In his paper, “The Quest for the National Character”, David M. Potter raises some interesting questions concerning our national character. To paraphrase; I would say that unlike most countries in the world today, the United States is not ethnically rooted in the land where we live. We, for the most part, are recent arrivals, which may effectuate our compulsive preoccupation with the question of our Americanism.
He doesn’t believe that anyone would argue the fact that when one’s ethnic, religious, linguistic, or political heritage is amalgamated, nationality can not exist without the form of a common commitment to shared values, an approbation for certain qualities of character, and a common set of transient traits and attitudes.
Here are two images for you to ponder: (A) Americans can primarily be seen as individualists and idealists, and (B) They are conformists and materialists.
The individualist theory starts the moment when a person made that decision to migrate. It is a story as old as the country itself, no matter what the country of origin. It is a story that is happening today. Someone in Mexico, or Morocco, or any other number of countries, is making that decision today. Our myth of ourselves tells us that it is related to the resourcefulness of the early pioneers, constantly confronted with circumstances in which he could rely on no one but himself. I guess we can thank Frederick Jackson Turner for this. Thomas Jefferson’s argument was for equalitarianism.
Here is a question for you: Are equalitarianism and individualism inseparably linked, or even a sanctioned ambiguity in the American creed? Alexis de Tocqueville didn’t think so.
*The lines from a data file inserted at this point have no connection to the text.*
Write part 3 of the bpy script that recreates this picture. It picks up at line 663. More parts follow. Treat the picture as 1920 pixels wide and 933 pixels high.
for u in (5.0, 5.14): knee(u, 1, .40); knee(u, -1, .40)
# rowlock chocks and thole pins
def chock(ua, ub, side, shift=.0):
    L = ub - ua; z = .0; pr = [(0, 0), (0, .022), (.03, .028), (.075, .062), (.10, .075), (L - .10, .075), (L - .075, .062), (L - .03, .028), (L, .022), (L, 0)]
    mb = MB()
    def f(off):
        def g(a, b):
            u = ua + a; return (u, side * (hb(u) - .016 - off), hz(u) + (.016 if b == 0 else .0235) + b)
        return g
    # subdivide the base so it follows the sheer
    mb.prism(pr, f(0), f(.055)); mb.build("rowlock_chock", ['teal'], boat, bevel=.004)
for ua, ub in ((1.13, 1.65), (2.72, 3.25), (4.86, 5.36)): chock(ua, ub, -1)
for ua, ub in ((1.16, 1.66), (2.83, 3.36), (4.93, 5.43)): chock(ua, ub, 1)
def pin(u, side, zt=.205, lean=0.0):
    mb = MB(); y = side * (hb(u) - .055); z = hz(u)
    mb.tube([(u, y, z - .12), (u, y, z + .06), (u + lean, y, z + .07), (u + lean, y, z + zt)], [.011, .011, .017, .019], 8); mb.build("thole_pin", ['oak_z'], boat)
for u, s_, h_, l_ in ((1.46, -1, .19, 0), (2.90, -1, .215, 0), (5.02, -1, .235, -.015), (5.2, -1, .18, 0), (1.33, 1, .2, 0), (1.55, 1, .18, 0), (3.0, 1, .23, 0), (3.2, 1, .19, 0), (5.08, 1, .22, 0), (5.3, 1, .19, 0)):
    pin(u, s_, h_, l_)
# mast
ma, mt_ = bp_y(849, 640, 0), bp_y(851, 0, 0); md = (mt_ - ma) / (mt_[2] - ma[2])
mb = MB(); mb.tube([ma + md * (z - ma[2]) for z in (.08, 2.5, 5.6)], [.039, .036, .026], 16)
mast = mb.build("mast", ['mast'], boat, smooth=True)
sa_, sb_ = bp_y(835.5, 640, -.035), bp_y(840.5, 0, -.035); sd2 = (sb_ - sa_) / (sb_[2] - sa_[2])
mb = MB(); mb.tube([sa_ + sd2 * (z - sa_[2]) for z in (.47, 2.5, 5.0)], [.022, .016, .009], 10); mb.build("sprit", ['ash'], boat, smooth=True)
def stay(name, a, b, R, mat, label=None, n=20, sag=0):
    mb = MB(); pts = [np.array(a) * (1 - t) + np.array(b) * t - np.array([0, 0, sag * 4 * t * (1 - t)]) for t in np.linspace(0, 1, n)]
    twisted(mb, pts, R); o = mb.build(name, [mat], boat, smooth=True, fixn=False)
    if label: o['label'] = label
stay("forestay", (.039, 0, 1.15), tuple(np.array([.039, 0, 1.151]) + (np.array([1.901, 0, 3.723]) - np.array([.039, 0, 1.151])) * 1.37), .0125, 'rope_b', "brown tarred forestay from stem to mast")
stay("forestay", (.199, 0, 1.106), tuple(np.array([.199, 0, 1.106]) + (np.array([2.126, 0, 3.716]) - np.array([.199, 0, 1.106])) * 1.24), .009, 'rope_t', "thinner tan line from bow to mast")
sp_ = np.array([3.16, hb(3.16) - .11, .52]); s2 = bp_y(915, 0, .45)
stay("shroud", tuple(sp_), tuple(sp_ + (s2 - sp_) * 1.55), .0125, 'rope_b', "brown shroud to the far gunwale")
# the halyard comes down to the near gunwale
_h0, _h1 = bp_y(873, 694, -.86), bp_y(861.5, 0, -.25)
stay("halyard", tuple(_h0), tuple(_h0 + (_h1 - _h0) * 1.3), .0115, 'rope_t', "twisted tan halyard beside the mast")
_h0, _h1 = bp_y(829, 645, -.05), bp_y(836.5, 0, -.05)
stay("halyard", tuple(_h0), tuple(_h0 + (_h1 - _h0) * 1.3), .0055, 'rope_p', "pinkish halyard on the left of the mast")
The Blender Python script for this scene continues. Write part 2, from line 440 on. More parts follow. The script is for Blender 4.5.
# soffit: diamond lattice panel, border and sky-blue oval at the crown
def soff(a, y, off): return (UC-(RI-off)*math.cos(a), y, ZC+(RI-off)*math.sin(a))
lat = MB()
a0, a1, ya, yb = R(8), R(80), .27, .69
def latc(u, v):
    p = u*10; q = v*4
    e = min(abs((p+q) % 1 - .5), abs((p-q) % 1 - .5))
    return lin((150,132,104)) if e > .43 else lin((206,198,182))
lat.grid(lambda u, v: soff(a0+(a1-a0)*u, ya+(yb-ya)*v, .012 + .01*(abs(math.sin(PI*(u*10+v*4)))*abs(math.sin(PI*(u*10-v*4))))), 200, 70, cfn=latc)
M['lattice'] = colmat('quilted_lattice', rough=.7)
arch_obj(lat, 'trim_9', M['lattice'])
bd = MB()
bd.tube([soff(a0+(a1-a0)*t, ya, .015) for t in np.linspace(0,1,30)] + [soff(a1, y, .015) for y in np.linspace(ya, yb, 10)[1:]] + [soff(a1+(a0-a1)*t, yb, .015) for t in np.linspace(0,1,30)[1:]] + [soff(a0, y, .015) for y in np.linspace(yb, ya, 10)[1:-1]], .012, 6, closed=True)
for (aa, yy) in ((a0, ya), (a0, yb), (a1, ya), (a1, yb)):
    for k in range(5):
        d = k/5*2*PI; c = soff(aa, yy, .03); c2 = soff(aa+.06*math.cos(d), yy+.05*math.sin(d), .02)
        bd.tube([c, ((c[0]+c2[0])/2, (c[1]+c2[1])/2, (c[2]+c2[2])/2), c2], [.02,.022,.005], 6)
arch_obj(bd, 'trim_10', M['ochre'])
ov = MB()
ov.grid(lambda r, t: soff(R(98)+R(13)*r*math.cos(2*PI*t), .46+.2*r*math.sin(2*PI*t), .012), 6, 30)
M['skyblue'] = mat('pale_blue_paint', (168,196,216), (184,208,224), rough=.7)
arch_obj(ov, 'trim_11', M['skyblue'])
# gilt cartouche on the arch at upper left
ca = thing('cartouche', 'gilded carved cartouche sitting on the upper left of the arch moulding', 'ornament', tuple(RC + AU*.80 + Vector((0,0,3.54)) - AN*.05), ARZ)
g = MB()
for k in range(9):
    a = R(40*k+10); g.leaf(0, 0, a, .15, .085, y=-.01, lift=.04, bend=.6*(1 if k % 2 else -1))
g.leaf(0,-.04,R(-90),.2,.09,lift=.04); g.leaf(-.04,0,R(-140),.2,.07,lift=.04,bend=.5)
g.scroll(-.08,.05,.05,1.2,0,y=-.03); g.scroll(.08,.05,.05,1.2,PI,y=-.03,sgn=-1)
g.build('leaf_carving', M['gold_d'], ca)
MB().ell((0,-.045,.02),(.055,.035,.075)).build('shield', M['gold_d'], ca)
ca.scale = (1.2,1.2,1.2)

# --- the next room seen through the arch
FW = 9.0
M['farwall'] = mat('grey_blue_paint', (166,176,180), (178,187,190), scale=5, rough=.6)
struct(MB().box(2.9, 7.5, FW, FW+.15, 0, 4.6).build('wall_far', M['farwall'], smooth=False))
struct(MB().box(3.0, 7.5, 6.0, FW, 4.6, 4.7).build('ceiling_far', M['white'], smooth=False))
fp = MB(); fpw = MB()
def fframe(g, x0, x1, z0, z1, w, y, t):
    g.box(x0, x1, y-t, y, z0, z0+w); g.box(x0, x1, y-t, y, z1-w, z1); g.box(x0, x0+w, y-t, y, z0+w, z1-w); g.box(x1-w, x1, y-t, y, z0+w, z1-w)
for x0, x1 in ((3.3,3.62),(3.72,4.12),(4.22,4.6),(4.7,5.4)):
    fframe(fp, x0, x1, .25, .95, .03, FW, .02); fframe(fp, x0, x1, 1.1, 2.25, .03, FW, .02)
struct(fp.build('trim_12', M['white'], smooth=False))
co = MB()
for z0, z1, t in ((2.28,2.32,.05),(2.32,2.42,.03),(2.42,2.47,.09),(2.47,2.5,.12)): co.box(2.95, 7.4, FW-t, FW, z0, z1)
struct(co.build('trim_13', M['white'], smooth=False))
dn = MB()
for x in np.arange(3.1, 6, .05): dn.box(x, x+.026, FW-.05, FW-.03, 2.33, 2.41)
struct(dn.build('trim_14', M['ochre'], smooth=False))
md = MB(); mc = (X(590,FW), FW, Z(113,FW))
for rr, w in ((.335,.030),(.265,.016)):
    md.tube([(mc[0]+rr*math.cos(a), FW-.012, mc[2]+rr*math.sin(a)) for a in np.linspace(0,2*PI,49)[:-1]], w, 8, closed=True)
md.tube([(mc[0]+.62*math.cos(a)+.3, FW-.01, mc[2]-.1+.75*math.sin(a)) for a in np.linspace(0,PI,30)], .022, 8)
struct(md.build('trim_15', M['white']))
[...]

According to him, “When the inhabitant of a democratic country compares himself individually with all those about him, he feels with pride that he is the equal of any one of them; but when he comes to survey the totality of his fellows, and to place himself in contrast with so huge a body, he is instantly overwhelmed by the sense of his own insignificance and weakness.”
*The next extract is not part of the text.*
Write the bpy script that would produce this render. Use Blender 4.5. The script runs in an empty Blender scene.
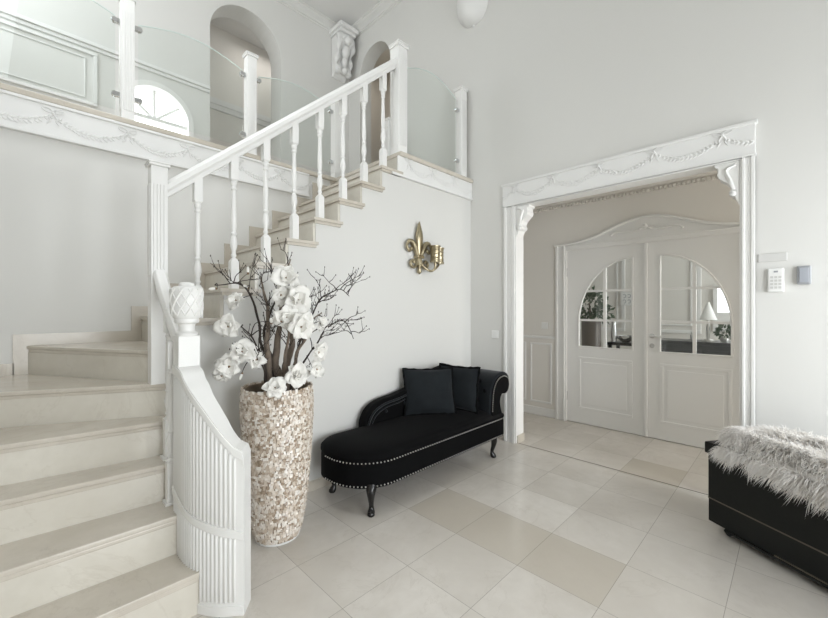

As for the other side of the coin, in 1823 William Faux proclaimed, “Two selfish gods, pleasure and pain, enslave the Americans.” The American pursuit of happiness took a detour very early in our history. It was Washington Irving who coined the phrase, “the almighty dollar, that great object of universal devotion throughout the land.” Yet we have grown to become one of the riches nations in the world. So, is this a bad thing?
So where am I going with this? I guess I’m contemplating whether some kind of identifiable American character exists.
I tend to consider the intangibles. One, for sure, is that I can pick out another American at any airport in the world. I’m not sure if it is how we carry ourselves, look, or act, but rest assured, I’ll pick you out of a line-up. And don’t think any of you Canadians think you can get past me. I can smell your European pretentiousness, a mile away. I understand that this is not an original idea, but it is 100 per cent fool proof.
"The essential American soul is hard, isolate, stoic and a killer," claimed D.H. Lawrence. Is this what we see in each other? For those of you, who read history, remember they used to carry guns in the House of Representatives, and fire them off when they were upset about something. ... Andrew Jackson walked around with two bullets in him for most of his life. Theodore Roosevelt once told a reporter that the grizzly bear should be the symbol of America, not the eagle.
Barack Obama argues in his new book The Audacity of Hope, "We are becoming more, not less, alike.” So, are we just looking into a mirror?
Or do we just have an uncanny ability to recognize the ambiguity of individualism and acquisitiveness in each other’s eyes?